Outre le programme devant permettre de remplacer le Lance-roquettes unitaire [LRU] de l’armée de Terre, la France envisage également de développer une capacité de frappe dans la « grande profondeur », dans le cadre d’une coopération associant l’Italie, l’Allemagne et la Pologne. Une déclaration d’intention a ainsi été signée en juillet dernier, en marge du sommet de l’Otan, à Washington.
Appelée ELSA [pour European Long-range Strike Approach], et selon les explications données à l’époque par Sébastien Lecornu, le ministre des Armées, cette initiative a vocation à être « la plus inclusive possible » et doit « correspondre à des besoins opérationnels ». Et d’ajouter : « Cela a de la valeur, y compris sur le terrain budgétaire, parce que ça permet évidemment d’amortir aussi les différents coûts ».
Étant une puissance dotée de l’arme nucléaire, la France a-t-elle vraiment besoin d’une telle capacité, laquelle n’est pas inscrite dans la Loi de programmation militaire [LPM] 2024-30 [seul le remplacement des LRU est cité, ndlr] ? Anticipant le débat à venir, M. Lecornu avait répondu à cette question.
Le sujet « des frappes à longue ou à très longue distance, pour les Français, c’est toujours quelque chose qui est un peu tabou parce que, en fait, on n’a pas le droit de parler de dissuasion conventionnelle quand on est une puissance dotée. Mais enfin, j’ai brisé ce tabou depuis déjà plusieurs mois en disant : ‘même une puissance dotée a besoin d’adosser sa dissuasion nucléaire sur un système de dissuasion conventionnelle, en tout cas, des forces conventionnelles importantes’ », avait-il en effet expliqué.
Lors d’une audition à l’Assemblée nationale, le 15 octobre, le général Thierry Burkhard, le chef d’état-major des armées [CEMA] est allé dans le même sens du ministre, en donnant une indication sur la portée que devra avoir ce futur missile sol-sol.

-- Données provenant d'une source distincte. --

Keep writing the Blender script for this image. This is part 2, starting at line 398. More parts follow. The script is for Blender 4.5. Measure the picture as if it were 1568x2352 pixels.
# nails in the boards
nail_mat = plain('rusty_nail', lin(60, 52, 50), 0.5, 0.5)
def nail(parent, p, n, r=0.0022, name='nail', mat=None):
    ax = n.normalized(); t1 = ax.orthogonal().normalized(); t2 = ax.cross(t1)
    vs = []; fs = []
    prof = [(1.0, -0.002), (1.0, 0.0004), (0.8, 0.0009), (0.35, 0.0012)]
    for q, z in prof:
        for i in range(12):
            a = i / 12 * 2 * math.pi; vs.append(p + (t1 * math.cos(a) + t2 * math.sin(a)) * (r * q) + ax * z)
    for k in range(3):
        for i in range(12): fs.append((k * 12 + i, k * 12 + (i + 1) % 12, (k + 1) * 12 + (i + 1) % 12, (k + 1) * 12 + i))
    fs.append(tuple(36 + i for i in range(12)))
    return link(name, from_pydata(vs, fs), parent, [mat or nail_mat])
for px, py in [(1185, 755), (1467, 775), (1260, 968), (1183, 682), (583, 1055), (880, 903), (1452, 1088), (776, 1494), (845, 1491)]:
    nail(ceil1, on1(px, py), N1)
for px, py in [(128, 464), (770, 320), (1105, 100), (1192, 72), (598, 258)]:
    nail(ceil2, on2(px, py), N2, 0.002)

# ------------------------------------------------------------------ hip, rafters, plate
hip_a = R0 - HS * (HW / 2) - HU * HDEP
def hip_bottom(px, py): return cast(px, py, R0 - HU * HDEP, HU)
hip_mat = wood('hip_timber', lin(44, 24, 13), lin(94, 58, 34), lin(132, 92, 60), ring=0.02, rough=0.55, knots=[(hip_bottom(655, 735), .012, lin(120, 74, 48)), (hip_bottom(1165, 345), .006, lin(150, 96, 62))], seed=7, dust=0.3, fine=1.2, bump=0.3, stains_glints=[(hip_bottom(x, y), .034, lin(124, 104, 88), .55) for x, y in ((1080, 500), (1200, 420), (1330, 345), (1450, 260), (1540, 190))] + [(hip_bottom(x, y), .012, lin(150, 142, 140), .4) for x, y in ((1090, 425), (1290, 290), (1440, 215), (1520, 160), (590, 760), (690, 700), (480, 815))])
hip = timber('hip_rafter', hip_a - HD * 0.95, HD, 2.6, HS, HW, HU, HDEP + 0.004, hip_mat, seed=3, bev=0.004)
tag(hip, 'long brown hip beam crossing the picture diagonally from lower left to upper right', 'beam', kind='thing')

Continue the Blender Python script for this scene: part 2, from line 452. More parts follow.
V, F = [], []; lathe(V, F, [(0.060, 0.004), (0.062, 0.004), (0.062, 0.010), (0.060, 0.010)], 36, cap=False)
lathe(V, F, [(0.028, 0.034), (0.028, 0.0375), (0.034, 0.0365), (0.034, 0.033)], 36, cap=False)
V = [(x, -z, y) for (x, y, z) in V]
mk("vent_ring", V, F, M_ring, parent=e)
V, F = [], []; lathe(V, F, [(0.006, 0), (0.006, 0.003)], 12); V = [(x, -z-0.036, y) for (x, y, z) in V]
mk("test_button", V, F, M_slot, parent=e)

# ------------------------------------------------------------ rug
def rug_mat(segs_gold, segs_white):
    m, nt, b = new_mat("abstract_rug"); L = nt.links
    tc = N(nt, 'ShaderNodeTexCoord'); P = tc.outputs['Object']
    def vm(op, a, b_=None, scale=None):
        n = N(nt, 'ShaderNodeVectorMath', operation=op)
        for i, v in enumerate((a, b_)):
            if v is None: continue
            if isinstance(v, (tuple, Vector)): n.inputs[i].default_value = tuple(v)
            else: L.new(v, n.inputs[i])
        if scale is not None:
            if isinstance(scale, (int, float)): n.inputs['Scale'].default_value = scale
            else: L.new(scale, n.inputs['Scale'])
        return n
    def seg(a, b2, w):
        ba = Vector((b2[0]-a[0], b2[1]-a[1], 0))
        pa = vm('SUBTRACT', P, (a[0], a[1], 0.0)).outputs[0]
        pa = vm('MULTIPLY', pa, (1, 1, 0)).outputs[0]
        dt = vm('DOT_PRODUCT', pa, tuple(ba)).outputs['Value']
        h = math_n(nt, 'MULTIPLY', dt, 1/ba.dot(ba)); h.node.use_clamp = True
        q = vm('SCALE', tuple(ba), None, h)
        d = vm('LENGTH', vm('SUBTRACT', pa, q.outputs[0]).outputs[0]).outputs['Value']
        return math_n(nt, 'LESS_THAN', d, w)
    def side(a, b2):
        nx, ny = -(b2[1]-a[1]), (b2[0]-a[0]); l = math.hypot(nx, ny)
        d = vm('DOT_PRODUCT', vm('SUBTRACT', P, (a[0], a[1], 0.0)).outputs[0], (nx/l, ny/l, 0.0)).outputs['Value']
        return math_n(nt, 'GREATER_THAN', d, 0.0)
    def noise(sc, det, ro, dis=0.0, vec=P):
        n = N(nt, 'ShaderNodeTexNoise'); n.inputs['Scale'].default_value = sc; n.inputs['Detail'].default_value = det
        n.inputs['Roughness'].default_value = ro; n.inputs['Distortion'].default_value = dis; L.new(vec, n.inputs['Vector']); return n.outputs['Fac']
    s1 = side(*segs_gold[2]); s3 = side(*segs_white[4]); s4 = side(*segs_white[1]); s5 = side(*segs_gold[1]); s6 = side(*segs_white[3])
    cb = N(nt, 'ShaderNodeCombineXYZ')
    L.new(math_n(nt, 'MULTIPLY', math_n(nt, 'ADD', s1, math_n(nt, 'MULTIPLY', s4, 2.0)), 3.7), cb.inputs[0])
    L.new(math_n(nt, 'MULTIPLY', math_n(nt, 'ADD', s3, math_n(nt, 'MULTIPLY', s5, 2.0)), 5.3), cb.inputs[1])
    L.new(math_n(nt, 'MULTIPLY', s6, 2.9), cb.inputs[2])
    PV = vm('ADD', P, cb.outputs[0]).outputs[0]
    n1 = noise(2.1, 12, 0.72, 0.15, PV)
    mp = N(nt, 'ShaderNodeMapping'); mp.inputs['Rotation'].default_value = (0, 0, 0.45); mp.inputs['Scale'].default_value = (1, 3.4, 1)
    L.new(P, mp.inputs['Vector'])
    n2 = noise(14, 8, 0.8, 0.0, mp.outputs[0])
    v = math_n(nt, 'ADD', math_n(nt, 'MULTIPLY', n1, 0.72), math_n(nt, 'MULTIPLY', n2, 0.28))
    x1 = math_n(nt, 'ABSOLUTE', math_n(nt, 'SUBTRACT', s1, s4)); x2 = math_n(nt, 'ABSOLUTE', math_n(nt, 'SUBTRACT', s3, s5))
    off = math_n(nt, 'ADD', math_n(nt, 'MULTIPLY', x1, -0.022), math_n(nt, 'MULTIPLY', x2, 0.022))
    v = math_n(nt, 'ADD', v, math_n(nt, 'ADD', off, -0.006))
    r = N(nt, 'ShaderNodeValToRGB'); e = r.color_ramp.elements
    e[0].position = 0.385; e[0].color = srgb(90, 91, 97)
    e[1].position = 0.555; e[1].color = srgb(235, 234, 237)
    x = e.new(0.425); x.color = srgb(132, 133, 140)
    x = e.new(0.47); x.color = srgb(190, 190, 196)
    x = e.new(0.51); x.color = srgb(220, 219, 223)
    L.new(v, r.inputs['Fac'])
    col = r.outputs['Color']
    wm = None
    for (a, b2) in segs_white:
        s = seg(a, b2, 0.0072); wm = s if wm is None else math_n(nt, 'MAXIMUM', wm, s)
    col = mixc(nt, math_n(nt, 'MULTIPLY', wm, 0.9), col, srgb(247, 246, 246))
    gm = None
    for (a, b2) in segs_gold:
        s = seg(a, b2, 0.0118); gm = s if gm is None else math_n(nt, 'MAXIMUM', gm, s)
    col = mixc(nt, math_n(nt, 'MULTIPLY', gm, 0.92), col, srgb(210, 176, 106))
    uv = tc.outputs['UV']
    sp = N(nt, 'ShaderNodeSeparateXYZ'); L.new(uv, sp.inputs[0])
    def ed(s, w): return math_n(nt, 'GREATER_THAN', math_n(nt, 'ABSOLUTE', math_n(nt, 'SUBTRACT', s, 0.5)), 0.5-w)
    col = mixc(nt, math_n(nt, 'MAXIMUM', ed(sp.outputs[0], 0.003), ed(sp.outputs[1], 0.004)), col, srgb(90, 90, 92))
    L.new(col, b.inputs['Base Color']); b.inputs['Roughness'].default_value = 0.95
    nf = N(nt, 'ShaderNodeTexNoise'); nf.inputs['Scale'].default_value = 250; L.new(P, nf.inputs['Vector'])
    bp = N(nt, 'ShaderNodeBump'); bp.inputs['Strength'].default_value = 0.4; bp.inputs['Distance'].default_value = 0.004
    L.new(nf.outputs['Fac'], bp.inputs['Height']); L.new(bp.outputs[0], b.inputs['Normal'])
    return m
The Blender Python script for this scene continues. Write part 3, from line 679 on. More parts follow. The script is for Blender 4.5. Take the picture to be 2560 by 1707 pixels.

« ELSA est un dispositif de frappe dans la grande profondeur puisqu’on parle en milliers de kilomètres et non en centaines de kilomètres. C’est une initiative lancée au niveau européen prenant en compte l’évolution de l’environnement stratégique, en voyant les armes utilisées sur les théâtres d’opérations par le différents belligérants, que ce soit en Ukraine, au Proche et Moyen-Orient ou ailleurs », a dit le CEMA.
« Et donc, effectivement, la question de savoir si, nous aussi, nous devons posséder ce type d’arme, se pose. Et on voit bien que ce type d’arme prend tout son sens si c’est un pilier européen de la défense qui est capable de faire les recherches, de le développer et de le posséder », a continué le général Burkhard.
Cette question se pose au Royaume-Uni… Et, sans attendre les conclusions de la revue stratégique de défense et de sécurité lancée en juillet dernier, Londres a décidé de rejoindre l’intiative ELSA.
« Le Royaume-Uni va s’engager dans le programme de missiles à longue portée, aux côtés de l’Allemagne, de la France, de la Pologne et de quelques autres », a en effet annoncé John Healey, le ministre britannique de la Défense, en marge d’une réunion avec ses homologues de l’Otan, à Bruxelles, le 17 octobre.
« C’est une capacité de longue portée comparée aux capacités que beaucoup d’entre nous possèdent déjà et sont capables d’utiliser », a poursuivi M.Healey. Et de préciser que ce programme fait « partie d’un effort de l’Otan pour renforcer sa propre dissuasion et la protection de l’Europe ».
À noter que MBDA s’est déjà positionné pour prendre la tête de l’intiative ELSA, avec la présentation de son « missile de croisière terrestre » [LCM – Land Cruise Missile], à l’occasion de l’édition 2024 du salon de l’armement aéroterrestre EuroSatory.
Le LCM « offre les mêmes capacités exceptionnelles que le MdCN [missile de croisière naval], notamment sa précision métrique pour frapper l’ennemi dans la profondeur, à distance de sécurité, son haut niveau de survivabilité dans des environnements contestés grâce à sa surface équivalente radar réduite et sa capacité de suivi de terrain », avait alors souligné l’industriel.